Intentional teacher input also influenced particular departments—those “clusters” Copeland mentioned. Drumheller says, “The arrangement of the rooms will. . .provide optimal use of technology and collaboration between students and teacher” because prep rooms are placed between larger classroom labs. . .[and we have] updated lab equipment, [which] will allow us to impact the education of our students in a profound way [because] we have been limited” in the past. He adds, “Being an Environmental Science teacher, it was quite funny not to be able to see outside.” Of course, like many other classrooms, Drumheller’s now faces out to the courtyard from up on the second story.

Lead art teacher Jon Roark is also excited about the windows and a direct doorway to the courtyard from his classroom.

Roark—whose collaborative work with students is visible all throughout the region from projects with the Academy Center of the Arts to published books—finally has facilities that match the talent he cultivates.

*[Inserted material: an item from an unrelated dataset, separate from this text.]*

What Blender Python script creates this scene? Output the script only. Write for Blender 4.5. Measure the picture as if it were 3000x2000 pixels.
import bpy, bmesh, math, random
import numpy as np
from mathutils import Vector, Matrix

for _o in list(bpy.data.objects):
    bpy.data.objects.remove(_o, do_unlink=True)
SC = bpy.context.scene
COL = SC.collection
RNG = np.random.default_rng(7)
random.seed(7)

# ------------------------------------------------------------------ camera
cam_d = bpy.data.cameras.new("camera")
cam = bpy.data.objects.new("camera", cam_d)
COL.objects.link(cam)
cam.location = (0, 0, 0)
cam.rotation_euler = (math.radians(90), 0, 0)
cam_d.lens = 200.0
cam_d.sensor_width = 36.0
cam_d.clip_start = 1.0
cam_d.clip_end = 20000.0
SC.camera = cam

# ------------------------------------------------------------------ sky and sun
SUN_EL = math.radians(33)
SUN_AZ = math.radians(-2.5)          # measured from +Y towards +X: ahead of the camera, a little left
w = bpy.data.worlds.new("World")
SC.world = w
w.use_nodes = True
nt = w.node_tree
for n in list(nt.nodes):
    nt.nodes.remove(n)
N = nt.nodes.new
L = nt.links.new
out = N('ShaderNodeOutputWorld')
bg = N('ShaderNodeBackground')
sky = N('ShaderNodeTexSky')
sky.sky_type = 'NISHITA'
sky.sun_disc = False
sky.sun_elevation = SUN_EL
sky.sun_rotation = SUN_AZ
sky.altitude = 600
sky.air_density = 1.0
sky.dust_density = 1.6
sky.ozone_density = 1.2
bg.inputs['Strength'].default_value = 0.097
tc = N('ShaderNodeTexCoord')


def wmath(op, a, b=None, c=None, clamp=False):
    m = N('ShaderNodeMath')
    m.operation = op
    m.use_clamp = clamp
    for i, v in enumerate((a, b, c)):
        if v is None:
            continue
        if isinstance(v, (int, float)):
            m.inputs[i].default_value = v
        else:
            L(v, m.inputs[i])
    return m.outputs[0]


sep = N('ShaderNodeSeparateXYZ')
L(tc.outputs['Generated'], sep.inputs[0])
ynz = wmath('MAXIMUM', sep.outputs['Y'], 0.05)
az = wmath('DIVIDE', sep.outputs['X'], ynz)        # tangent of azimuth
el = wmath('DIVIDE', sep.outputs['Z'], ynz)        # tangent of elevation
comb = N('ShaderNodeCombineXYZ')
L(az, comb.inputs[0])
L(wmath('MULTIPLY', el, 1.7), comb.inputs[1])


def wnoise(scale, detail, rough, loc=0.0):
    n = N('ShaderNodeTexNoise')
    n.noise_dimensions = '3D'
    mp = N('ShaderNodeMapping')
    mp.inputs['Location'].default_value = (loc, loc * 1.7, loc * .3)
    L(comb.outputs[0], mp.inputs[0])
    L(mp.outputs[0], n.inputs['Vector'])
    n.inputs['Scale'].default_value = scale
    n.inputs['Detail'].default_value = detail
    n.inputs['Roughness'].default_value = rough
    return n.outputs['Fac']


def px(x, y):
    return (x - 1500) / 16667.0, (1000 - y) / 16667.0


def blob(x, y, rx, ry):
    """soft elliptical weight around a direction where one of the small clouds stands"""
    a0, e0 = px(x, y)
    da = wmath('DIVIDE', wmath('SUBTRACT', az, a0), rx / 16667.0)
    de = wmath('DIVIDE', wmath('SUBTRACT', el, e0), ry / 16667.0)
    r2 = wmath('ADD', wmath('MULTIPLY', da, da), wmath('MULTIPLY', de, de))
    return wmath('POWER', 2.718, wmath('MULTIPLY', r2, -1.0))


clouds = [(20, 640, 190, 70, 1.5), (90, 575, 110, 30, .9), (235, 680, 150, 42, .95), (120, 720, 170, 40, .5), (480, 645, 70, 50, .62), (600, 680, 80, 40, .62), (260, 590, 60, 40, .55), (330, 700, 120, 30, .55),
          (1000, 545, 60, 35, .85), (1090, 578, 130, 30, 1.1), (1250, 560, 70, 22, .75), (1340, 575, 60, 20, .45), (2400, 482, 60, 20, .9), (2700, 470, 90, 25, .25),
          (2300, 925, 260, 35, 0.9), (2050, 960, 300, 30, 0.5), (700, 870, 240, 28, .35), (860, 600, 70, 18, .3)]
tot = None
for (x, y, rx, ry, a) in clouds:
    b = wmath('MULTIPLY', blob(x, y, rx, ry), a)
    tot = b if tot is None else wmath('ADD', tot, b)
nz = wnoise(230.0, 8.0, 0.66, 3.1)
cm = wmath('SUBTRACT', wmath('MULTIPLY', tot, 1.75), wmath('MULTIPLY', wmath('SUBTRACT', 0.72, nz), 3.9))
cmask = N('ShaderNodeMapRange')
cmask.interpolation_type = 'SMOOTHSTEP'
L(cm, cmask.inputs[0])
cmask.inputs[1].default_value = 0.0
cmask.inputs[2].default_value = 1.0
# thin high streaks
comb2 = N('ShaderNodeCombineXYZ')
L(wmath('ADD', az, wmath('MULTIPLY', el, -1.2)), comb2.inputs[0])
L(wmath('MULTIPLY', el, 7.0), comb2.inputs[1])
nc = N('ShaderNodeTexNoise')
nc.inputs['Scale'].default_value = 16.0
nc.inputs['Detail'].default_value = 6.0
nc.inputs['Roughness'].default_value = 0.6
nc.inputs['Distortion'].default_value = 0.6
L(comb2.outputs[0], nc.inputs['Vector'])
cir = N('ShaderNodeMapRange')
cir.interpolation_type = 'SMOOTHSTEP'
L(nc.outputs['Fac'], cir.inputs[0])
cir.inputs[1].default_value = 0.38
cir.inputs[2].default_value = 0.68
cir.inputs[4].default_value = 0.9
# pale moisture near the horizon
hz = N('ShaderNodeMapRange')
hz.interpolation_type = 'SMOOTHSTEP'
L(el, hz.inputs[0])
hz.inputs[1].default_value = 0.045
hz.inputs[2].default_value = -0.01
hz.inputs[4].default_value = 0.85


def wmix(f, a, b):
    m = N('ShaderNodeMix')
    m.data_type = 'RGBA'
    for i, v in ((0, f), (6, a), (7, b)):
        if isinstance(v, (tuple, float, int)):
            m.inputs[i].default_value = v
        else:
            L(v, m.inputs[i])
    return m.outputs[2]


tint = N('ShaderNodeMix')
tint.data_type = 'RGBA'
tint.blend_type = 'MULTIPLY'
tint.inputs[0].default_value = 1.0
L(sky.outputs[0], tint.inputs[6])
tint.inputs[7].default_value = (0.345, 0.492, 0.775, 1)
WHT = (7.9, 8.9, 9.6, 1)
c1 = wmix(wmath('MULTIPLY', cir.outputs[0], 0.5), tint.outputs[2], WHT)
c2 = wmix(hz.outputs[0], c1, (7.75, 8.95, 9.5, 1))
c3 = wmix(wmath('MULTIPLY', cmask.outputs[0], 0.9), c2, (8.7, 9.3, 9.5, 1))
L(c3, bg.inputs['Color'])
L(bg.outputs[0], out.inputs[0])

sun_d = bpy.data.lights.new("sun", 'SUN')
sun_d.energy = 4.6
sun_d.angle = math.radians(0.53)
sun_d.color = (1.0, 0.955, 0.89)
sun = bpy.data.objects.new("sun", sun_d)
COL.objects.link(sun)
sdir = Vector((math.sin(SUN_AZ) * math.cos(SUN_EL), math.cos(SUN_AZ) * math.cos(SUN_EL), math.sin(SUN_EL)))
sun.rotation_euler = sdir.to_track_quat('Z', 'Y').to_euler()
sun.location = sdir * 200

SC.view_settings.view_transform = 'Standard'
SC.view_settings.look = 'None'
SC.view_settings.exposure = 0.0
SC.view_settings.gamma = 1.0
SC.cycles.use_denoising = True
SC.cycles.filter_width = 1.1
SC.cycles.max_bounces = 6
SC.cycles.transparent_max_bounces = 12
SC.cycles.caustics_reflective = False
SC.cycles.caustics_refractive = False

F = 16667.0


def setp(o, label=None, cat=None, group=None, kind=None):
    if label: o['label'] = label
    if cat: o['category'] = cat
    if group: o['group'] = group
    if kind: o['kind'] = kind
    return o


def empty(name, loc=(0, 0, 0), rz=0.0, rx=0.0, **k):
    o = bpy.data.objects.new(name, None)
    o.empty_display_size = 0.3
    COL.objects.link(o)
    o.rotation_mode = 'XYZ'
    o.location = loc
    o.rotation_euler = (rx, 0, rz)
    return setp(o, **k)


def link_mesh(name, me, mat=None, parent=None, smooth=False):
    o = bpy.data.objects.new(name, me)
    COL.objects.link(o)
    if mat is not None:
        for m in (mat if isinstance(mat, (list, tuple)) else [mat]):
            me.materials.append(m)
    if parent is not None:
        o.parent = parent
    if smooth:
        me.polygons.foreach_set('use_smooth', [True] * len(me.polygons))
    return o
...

The art suite is truly top of the line, equipped with 20 MacBooks, a pottery room with wheels and a large kiln, student work centers, ample storage, and, plenty of natural light.

“Now, we have the option to grow the program,” Copeland says.

FOCUS ON COMMUNITY
By Copeland’s estimation, and many others’, this new building will also finally reflect the community aspect and aspirations of the students who attend.

“My favorite memories are the interactions between teachers and students,” Wisskirchen says. “The school embraces the diversity of its students, and I always felt I was a part of something. . .It is a family atmosphere, and students are accepted for who they are.”

Appropriately, certain elements in the design emphasize this concept of community: the spacious courtyard; the cavernous gymnasium with basketball courts Beatty describes as “beautiful”; the keeping of the indoor track, which has long been Heritage’s claim to fame; the two-story media center with views of the Blue Ridge Mountains and ample seating for group or individual study.

Teachers will also benefit from improved opportunities for collaboration inside their five teacher work centers, all of which have conference tables, small kitchenette areas and flexible seating options.

Wisskirchen is looking forward to “seeing [students] congregate in the commons area, and for the community to see an example of what we can accomplish together.”

Now, at the end of this four-year project, Copeland says this is his favorite part, to see it all completed.

“To be given something like this, as much thought and effort went into it—students can now work to their highest level.”